The Chinese government attaches great importance to the imbalance in the development of foreign trade, and has adopted a series of policies and measures to curb overheated surplus growth. First, it proactively adjusts the economic structure, strives to expand domestic demand, and especially increases investment in projects to improve the people's livelihood and stimulate household consumption. Second, it enacts a series of policies to expand imports, simplify the procedures of import administration and import payment, lower the temporary tax rates on certain imported commodities, improve the import promotion system and facilitate import businesses. Third, it has adjusted the export tax rebates policy, lowered or cancelled export tax rebates for some products that consume too much energy and cause serious pollution and certain resource-based products. Fourth, it has amended the prohibited and restricted categories of processing trade, expanding the scope of the prohibited category and promoting this sector's restructuring and upgrading. Fifth, it has changed the situation of the pegged exchange rate of the yuan against the US dollar since the Asian financial crisis, and adopted the administered floating exchange rate system based on market demand, and adjusted it with reference to a basket of currencies from July 21, 2005. During the period from the exchange rate reform in July 2005 to the end of August 2011, the nominal exchange rate of the yuan against the dollar appreciated by about 30 percent.

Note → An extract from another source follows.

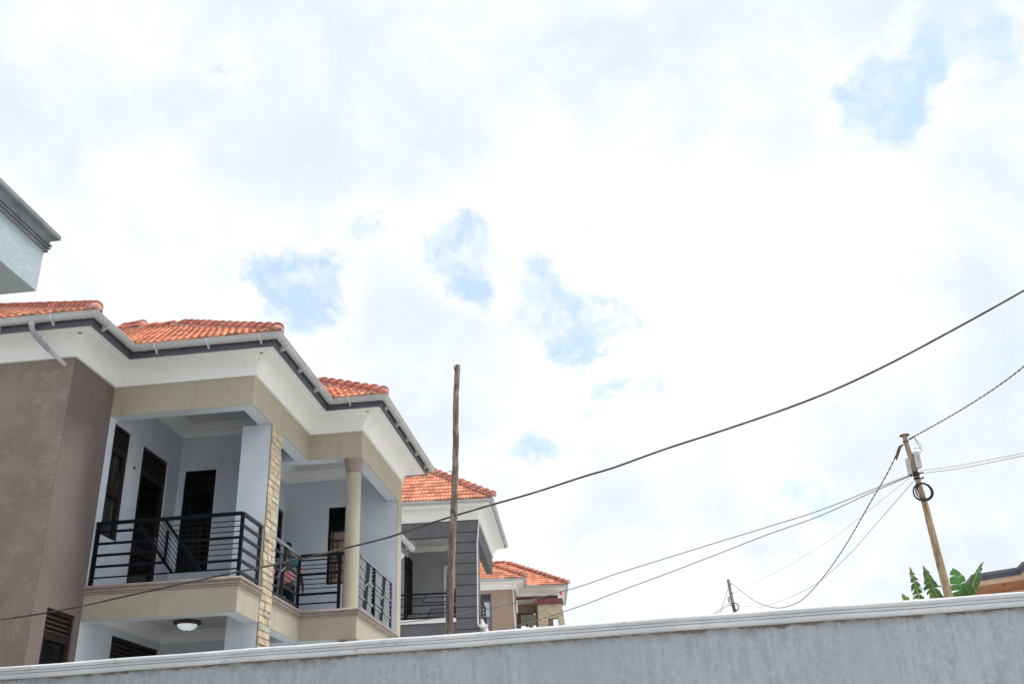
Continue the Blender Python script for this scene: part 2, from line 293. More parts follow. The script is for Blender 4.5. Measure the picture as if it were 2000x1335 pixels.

China's measures to promote balanced foreign trade growth have achieved obvious effects. The nation's surplus in trade in goods has been on a steady decline since 2009, and the proportion of surplus in the total import and export trade volume and the GDP also started to drop in 2008, moving toward a balance in foreign trade. China's efforts not only serve the development of its own economy, but are also practical moves to promote the structural adjustment and the rebalancing of the global economy.